L.L. Woodard said...

Here in central Oklahoma, which is fraught with all types of issues, being in the Bible Belt and all--courtesy isn't lacking. Many children speak respectfully to their elders. Smart teenagers do, too.

Anonymous said...

In my little corner, young kids are mostly respectful to adults, though sir and ma'am aren't really heard. The general attitude is good, though. Of course, that varies a lot from family to family, and whether they want to accept it or not, I believe that the responsibility for rude young children belongs to their parents. Now, tweens and teens are a different story, especially when not within earshot of their parents--they aren't typically all that respectful.

When they were growing up, my kids were taught to call adults Mr. Smith or Mrs. Smith until Mr. or Mrs. Smith told them otherwise. That I rarely see anymore--even very young children call most adults by their first names, right off the bat. I find it strange, but I'm fine with it. As long as the attitude and behavior are respectful, the specifics of language don't matter that much to me. Of course, dude, homie, woman, or the ever-so-delightful all-purpose greeting "Yo!" all fall outside of the range of acceptable.

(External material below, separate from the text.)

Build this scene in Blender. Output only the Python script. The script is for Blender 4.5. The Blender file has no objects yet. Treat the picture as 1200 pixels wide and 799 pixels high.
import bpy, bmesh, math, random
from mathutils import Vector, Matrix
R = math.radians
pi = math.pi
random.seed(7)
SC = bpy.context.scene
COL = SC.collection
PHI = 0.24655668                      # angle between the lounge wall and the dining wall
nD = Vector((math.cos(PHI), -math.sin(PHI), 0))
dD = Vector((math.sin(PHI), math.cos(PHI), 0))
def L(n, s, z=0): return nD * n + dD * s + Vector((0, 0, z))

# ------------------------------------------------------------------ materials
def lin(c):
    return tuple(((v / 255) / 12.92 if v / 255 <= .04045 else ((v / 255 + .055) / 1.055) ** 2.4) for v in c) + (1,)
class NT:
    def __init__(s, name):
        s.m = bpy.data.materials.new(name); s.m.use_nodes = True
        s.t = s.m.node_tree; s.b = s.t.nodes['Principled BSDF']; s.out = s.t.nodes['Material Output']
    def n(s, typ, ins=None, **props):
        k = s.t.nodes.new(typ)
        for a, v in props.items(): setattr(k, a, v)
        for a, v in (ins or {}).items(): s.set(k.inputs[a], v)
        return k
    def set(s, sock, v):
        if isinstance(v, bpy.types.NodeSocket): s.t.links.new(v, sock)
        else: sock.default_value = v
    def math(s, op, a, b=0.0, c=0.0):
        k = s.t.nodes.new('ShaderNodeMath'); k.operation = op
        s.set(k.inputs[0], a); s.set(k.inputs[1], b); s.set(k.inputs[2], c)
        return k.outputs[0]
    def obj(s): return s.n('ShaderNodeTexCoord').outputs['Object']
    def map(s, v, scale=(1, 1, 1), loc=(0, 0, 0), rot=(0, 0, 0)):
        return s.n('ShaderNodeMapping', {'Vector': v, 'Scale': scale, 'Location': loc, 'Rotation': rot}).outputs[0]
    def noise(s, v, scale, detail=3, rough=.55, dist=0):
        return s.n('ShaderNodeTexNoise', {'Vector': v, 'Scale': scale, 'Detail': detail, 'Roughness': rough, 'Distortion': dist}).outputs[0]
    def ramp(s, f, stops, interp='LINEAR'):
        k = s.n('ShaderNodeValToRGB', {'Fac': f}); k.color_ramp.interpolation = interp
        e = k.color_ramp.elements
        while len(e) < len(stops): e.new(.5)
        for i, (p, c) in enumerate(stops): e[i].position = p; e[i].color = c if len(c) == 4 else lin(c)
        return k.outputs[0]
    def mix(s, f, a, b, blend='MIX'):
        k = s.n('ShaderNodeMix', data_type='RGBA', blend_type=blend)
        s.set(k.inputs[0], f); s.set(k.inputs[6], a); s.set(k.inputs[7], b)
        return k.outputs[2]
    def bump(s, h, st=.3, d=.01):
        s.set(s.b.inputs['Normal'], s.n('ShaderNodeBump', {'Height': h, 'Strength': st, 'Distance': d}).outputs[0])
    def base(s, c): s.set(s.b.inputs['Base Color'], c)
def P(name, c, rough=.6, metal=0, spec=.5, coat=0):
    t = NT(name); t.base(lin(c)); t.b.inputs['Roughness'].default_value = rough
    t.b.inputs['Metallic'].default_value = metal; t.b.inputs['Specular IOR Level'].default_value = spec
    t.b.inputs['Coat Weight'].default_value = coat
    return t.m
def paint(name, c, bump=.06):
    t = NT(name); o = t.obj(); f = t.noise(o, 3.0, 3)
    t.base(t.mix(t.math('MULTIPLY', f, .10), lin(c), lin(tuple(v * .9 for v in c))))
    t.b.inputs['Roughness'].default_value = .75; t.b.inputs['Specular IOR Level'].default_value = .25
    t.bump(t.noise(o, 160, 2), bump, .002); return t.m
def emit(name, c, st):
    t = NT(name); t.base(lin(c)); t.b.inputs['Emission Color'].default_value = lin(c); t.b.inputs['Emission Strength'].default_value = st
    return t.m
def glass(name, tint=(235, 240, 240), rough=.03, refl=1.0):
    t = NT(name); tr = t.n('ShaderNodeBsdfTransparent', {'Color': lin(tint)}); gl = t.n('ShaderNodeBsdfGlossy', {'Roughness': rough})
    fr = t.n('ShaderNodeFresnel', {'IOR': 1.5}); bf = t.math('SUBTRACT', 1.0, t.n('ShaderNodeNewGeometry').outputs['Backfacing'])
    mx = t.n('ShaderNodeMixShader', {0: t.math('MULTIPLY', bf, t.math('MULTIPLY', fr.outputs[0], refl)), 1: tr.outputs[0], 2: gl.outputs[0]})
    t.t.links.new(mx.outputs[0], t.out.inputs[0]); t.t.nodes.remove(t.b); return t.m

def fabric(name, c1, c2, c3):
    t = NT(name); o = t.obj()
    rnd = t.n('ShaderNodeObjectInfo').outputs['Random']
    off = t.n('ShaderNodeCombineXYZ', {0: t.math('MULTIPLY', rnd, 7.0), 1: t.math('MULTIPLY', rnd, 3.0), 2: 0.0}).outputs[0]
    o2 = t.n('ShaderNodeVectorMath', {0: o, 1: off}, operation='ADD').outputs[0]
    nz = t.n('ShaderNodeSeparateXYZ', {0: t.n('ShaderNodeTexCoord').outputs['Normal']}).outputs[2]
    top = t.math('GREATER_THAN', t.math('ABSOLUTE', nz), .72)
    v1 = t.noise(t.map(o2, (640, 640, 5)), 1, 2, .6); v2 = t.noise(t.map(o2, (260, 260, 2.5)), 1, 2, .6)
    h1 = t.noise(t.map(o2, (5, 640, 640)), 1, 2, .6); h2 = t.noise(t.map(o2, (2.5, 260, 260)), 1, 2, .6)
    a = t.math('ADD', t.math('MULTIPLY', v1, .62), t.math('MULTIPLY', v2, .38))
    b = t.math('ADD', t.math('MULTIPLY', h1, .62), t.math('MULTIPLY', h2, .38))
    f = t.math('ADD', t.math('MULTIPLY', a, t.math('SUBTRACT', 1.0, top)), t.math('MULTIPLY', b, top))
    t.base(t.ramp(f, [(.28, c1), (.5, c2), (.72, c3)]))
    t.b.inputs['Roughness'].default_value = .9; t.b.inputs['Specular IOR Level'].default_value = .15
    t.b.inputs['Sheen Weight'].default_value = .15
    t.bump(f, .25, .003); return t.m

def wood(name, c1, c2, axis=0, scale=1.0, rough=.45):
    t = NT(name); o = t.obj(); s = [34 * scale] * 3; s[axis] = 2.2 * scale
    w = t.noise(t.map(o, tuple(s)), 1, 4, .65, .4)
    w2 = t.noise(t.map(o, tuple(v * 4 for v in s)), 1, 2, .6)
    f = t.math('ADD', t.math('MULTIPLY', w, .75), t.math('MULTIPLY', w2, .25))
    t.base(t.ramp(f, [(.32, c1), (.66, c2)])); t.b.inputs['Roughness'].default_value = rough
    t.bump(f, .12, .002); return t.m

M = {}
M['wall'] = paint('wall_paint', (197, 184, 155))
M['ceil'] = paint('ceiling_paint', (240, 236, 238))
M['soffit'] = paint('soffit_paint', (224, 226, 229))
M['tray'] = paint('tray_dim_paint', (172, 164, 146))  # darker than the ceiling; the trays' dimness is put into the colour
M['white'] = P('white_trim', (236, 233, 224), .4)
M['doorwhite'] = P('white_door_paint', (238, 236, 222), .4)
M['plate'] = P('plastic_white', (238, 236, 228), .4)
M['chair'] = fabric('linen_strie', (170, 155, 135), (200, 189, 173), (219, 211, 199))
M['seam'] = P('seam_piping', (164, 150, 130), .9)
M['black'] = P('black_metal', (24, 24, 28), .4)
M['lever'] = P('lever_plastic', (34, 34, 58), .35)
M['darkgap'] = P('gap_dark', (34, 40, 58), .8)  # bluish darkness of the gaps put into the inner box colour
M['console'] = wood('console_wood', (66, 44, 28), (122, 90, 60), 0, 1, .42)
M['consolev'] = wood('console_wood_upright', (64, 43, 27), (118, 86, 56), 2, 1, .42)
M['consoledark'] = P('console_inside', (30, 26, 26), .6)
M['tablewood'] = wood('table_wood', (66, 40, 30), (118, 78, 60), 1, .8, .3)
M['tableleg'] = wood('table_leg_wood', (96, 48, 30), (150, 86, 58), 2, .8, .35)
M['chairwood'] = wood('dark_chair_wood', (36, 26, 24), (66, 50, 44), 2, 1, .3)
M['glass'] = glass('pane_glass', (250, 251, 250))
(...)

I’m A-Z Blogging and my “Y” post is right here.

SJerZGirl said...

I couldn't agree more. It's still heavily taught in the south. I picked it up to some degree when I worked with the FAA Air Marshals program. I don't always say it, but it does show a level of respect that no other phrase will ever do.

The Frustrated Foodie

Teri said...

Well, actually my 2 1/2 year old son said to me today "Here you go, sir." haha - Um, I prefer ma'am, thank you! ;)

RJR said...

Sir and Ma'am is one of those things that has always fascinated me on US tv shows, when a son calls his dad Sir.

It is certainly not seen in the UK except in schools where teachers are usually Sir and Miss


Misha said...

good post! I show respect to all people as I expect respect to be shown to me.

If someone is rude to me after I was courteous, all deals are off.

Golden rule applies here. Treat others like you want to be treated. If someone's rude, I assume that that's the way they want me to treat them.

And yes, you'd be amazed at how many so-called ADULTS don't grasp the idea of reciprocation. I might be younger, but not an idiot, so I prefer not to be spoken to or treated as if I am one.

DeusExLibrus said...

One of my dad's friends has a view on this I absolutely love: When you're a kid, you respect your elders and learn/follow the rules because you don't know how to break them in a constructive way. When you get older, you break them when appropriate, but by and large stick to 'em because they're there for a reason, not just because "the man" likes to keep you down.